How does a modern software defined radio attain an less erratic noise floor than older amateur radio sets?

The answer isn’t “magic DSP.” It’s architecture. And a bit of ruthless engineering discipline.

Modern SDRs don’t actually have “less noise” in the physics sense — they have more stable, flatter, and more predictable system noise.

Let’s unpack why.


  1. DIRECT SAMPLING ARCHITECTURE

Older amateur radios:

Antenna → RF amp → Mixer → IF filters → IF amp → Detector

Each analog stage:

  • Has gain drift
  • Has temperature drift
  • Adds its own noise
  • Adds flicker (1/f) noise
  • Can oscillate or intermodulate

Modern SDR (direct sampling):

Antenna → Minimal preamp → ADC → Everything else in DSP

That’s huge.

You eliminate:

  • Multiple IF gain stages
  • Analog crystal filters
  • Mechanical filtering artifacts
  • AGC loops interacting in analog

Fewer analog stages = fewer drifting noise contributors.


  1. HIGH-QUALITY ADCs

Modern SDRs use high dynamic range ADCs:

  • 14–16 bits (or more)
  • Very linear front ends
  • Low aperture jitter clocks

The quantization noise is:

  • White
  • Predictable
  • Stable

Older radios had IF chain noise that:

  • Drifted
  • Had hum components
  • Had temperature variation

An ADC’s noise floor is mathematically well-behaved.
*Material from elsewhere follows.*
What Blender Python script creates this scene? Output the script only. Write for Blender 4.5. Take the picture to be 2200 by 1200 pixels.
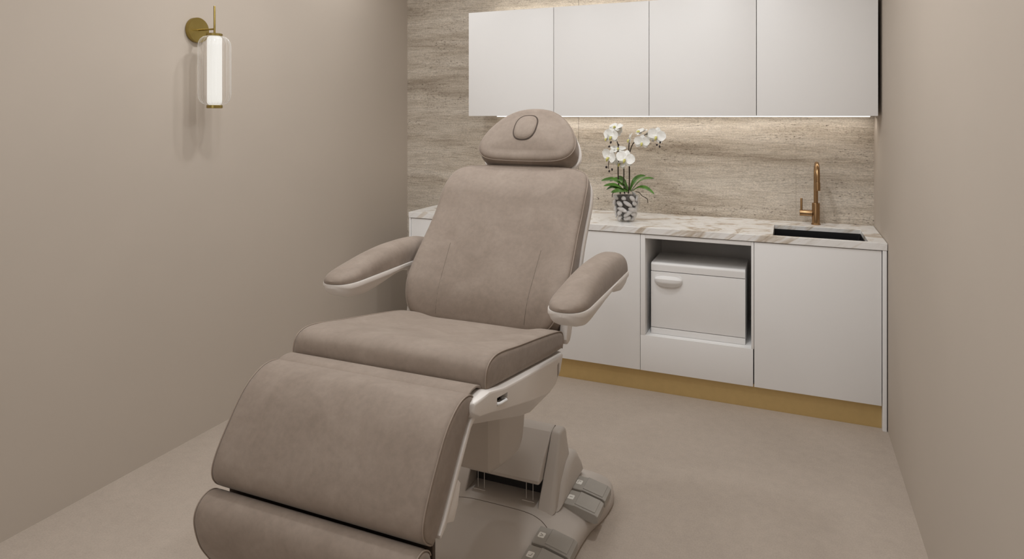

  1. BETTER LOCAL OSCILLATORS

Old radios:

  • Analog VFOs
  • PLLs with phase noise
  • Drift over time

Modern SDRs:

  • Temperature-compensated crystal oscillators (TCXO)
  • Oven-controlled oscillators (OCXO)
  • GPS-disciplined clocks

Lower phase noise = cleaner spectrum baseline.

Phase noise in older rigs literally raised the apparent noise floor around strong signals.


  1. DIGITAL FILTERS ARE PERFECT (RELATIVELY)

Old radios used:

  • Crystal filters
  • Mechanical filters
  • LC filters

These have:

  • Ripple
  • Shape factor limitations
  • Aging effects

SDRs use FIR/IIR digital filters:

  • Perfectly repeatable
  • Ultra-steep
  • No thermal drift
  • No passband ripple (if designed well)

So the baseline looks smooth instead of “grainy.”


  1. FFT DISPLAY PSYCHOLOGY

Here’s the sneaky part.

Old radios gave you:

  • An S-meter
  • Maybe a basic spectrum scope

Modern SDRs:

  • Average FFT bins over time
  • Smooth display
  • Apply windowing
  • Use long integration

That makes the noise floor look calmer.

It’s not necessarily lower — it’s statistically averaged.


  1. BETTER FRONT-END LINEARITY

Modern SDRs often have:

  • High IP3 front ends
  • Switchable attenuation
  • Good band-pass filtering

Older amateur sets could get:

  • Front-end overload
  • Intermod products
  • “Grass” on the band from strong signals

Intermod looks like noise.

Remove that, and the floor looks cleaner.


  1. THERMAL DESIGN

Modern units:

  • Smaller signal paths
  • Surface-mount components
  • Controlled layouts
  • Better grounding planes

Old radios:

  • Long wiring harnesses
  • Mechanical assemblies
  • Thermal gradients

All that creates slow baseline wander.


  1. 1/f NOISE MANAGEMENT

Low-frequency flicker noise in analog IF stages was a real issue.

In SDR:

  • Most gain happens digitally
  • Analog chain is short
  • DC offsets can be digitally removed

That dramatically stabilizes the baseband.


THE BIG PICTURE

Older radios: Noise floor = sum of many drifting analog elements

Modern SDR: Noise floor = LNA noise + ADC noise + math

Math is stable.

Analog isn’t.


FOR SOMETHING LIKE 1420 MHz HYDROGEN WORK

The advantage becomes obvious:

  • Long integrations don’t wander as much
  • Baseline ripple is easier to flatten
  • Gain calibration is more repeatable
  • You can average for hours without slow IF drift ruining you

That stability is gold for radiometry.


Hot take:

Modern SDRs aren’t quieter because silicon got magical.
They’re quieter because we stopped stacking analog band-aids and let math do the boring, stable part.